▶ [Given data]
====

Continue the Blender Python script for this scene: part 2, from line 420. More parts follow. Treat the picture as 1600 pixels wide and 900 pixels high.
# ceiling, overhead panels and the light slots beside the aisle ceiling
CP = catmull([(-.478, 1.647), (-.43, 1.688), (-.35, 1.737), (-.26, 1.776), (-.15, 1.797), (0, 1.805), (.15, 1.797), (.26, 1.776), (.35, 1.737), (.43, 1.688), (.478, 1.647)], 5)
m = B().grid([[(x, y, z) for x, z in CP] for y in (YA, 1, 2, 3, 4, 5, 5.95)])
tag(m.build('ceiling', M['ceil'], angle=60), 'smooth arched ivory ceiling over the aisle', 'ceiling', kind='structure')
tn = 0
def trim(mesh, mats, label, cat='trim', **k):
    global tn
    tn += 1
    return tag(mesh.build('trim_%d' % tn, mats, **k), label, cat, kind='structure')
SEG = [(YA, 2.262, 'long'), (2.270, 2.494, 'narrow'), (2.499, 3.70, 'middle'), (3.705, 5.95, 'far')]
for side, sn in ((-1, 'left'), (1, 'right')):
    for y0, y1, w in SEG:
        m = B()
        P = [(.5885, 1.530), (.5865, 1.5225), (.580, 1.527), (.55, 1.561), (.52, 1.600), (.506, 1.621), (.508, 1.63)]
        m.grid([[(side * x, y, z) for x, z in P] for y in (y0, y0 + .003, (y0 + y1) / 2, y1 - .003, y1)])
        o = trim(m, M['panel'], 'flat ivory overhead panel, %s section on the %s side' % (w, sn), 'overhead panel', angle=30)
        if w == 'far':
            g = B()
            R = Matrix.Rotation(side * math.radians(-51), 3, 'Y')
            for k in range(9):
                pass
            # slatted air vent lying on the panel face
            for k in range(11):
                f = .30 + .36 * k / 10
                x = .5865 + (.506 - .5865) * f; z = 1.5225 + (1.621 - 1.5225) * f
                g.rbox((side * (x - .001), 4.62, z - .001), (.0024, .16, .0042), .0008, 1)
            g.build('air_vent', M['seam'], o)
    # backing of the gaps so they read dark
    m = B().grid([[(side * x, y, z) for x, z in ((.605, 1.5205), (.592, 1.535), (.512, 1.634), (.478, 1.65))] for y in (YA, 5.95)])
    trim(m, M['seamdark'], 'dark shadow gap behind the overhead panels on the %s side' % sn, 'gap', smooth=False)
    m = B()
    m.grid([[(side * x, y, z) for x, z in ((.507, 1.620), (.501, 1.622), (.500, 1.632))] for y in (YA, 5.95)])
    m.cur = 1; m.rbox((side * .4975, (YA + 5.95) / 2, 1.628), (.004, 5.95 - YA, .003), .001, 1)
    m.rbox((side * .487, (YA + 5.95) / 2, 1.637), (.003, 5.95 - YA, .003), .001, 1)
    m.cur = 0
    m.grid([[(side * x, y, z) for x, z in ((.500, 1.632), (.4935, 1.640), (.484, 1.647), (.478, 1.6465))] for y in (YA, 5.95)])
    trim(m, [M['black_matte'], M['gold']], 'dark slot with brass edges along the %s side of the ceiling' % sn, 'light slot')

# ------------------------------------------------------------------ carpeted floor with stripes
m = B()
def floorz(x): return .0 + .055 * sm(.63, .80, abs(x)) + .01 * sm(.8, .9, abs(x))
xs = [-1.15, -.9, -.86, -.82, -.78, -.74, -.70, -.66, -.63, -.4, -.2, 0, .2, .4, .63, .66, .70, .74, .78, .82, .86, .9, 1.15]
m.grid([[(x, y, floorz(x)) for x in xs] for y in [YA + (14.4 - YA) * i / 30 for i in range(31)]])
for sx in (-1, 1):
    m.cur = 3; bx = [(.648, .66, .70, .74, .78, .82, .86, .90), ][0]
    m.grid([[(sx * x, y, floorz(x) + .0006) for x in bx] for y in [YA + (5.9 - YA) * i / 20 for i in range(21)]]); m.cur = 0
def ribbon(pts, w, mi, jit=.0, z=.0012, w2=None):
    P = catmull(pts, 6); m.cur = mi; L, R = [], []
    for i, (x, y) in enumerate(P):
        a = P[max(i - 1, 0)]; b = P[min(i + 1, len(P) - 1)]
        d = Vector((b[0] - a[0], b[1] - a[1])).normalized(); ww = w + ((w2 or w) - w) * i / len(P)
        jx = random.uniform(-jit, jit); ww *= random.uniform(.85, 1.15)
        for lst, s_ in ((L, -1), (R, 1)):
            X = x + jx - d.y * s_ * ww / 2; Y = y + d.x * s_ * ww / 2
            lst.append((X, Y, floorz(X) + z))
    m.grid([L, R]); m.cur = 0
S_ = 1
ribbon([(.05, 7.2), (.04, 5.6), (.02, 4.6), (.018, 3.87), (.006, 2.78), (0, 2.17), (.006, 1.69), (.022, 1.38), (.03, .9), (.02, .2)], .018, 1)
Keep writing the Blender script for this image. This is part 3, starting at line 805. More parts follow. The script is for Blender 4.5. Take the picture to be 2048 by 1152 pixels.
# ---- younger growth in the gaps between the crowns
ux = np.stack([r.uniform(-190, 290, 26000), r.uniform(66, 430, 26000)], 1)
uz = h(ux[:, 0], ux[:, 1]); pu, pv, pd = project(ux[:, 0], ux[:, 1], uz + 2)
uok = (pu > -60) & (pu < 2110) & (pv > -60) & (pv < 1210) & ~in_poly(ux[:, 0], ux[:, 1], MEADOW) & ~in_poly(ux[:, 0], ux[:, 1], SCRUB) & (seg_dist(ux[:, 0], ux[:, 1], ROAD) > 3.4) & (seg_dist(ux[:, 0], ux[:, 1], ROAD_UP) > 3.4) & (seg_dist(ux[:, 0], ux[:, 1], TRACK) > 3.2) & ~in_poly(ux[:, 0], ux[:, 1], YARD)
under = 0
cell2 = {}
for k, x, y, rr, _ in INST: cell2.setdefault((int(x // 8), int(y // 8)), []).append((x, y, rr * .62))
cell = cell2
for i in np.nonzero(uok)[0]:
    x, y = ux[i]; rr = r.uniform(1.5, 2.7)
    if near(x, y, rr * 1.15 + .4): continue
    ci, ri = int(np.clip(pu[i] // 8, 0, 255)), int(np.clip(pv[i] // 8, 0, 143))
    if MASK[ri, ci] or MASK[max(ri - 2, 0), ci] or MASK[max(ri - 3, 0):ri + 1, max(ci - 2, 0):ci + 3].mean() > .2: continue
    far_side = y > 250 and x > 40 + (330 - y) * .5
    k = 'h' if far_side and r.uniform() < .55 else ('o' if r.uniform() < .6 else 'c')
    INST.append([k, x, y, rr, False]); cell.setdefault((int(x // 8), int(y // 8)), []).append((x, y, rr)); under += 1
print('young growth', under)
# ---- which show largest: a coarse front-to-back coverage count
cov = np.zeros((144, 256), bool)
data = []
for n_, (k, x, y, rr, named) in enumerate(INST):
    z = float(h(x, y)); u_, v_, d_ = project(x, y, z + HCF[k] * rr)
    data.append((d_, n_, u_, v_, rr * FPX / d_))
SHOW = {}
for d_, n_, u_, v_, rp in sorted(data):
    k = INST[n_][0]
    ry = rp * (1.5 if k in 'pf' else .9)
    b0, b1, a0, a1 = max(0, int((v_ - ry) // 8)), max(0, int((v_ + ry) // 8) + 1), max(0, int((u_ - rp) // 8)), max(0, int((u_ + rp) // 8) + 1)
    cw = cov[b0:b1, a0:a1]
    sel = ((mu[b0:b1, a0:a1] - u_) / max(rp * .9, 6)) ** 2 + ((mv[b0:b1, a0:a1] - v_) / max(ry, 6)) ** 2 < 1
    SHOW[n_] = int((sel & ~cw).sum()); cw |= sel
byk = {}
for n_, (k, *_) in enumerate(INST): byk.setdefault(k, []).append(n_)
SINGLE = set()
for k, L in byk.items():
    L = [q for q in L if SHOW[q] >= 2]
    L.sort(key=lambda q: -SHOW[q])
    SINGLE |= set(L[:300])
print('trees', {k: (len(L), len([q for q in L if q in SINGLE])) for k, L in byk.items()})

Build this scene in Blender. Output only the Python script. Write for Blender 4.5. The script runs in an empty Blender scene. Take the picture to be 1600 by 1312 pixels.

====

Spot every line that holds "scene" and copy it.

Continue the Blender Python script for this scene: part 2, from line 420. More parts follow. Treat the picture as 1600 pixels wide and 900 pixels high.
Build this scene in Blender. Output only the Python script. Write for Blender 4.5. The script runs in an empty Blender scene. Take the picture to be 1600 by 1312 pixels.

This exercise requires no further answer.